:: Material
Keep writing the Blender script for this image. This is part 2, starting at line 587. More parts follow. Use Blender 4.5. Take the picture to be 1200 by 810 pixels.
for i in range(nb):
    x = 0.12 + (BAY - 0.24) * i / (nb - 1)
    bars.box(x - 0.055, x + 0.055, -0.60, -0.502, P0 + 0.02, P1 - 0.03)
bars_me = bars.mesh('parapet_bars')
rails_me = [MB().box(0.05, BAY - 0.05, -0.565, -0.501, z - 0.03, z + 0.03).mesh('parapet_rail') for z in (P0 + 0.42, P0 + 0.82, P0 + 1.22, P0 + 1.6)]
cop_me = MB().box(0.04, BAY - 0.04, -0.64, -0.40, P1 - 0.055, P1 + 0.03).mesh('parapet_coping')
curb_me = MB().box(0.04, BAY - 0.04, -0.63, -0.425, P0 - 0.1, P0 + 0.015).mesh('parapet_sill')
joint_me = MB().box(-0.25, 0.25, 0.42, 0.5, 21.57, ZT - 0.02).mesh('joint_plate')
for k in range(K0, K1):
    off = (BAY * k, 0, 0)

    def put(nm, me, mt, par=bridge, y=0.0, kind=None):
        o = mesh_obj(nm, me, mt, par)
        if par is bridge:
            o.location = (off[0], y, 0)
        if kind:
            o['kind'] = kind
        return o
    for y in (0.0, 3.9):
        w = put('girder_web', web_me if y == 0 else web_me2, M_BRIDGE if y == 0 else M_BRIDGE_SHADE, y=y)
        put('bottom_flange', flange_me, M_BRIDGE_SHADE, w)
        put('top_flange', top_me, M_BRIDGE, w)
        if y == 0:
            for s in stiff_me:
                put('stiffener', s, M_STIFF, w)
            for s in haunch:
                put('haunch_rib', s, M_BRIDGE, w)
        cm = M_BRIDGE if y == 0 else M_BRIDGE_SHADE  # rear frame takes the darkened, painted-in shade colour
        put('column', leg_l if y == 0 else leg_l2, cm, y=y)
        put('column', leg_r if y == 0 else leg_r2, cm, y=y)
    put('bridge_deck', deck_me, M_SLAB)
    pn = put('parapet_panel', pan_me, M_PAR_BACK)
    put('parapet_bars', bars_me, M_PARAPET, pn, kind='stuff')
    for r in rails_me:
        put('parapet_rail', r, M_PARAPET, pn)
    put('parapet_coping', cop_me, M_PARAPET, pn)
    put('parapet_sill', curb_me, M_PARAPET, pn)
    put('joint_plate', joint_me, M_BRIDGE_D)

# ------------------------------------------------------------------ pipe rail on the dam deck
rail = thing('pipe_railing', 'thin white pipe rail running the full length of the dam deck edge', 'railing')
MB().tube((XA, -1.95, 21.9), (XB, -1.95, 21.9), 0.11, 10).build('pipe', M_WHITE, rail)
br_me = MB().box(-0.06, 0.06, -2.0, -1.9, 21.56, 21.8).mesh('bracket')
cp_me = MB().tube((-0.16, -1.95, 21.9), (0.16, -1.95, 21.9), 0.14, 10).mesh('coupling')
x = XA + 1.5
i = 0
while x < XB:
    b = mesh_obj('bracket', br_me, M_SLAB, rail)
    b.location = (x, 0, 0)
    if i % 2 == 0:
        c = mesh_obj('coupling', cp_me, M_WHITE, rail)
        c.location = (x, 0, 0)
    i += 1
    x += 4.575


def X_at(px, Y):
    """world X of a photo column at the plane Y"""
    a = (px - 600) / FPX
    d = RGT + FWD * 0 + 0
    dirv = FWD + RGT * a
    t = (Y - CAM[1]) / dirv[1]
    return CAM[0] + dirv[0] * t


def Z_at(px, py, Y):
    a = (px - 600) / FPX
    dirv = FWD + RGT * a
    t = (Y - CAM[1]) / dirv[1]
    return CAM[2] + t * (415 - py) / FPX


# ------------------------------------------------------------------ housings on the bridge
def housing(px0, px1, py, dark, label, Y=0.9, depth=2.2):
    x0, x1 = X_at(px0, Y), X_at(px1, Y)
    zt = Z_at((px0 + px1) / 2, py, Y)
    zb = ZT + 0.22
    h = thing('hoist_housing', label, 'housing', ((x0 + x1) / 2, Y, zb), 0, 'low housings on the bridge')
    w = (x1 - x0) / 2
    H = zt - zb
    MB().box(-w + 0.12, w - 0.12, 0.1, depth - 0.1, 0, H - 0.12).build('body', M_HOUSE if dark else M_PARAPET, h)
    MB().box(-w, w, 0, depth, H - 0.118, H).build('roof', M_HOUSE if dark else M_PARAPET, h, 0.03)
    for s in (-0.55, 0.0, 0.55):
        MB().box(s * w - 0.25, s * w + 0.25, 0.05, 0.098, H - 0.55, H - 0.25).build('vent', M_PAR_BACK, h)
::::
Reproduce, exactly as written, the stretch of lines whose first line is the one with "put('stiffener', s, M_STIFF, w)" and whose last line is the one with "put('column', leg_l if".

                put('stiffener', s, M_STIFF, w)
            for s in haunch:
                put('haunch_rib', s, M_BRIDGE, w)
        cm = M_BRIDGE if y == 0 else M_BRIDGE_SHADE  # rear frame takes the darkened, painted-in shade colour
        put('column', leg_l if y == 0 else leg_l2, cm, y=y)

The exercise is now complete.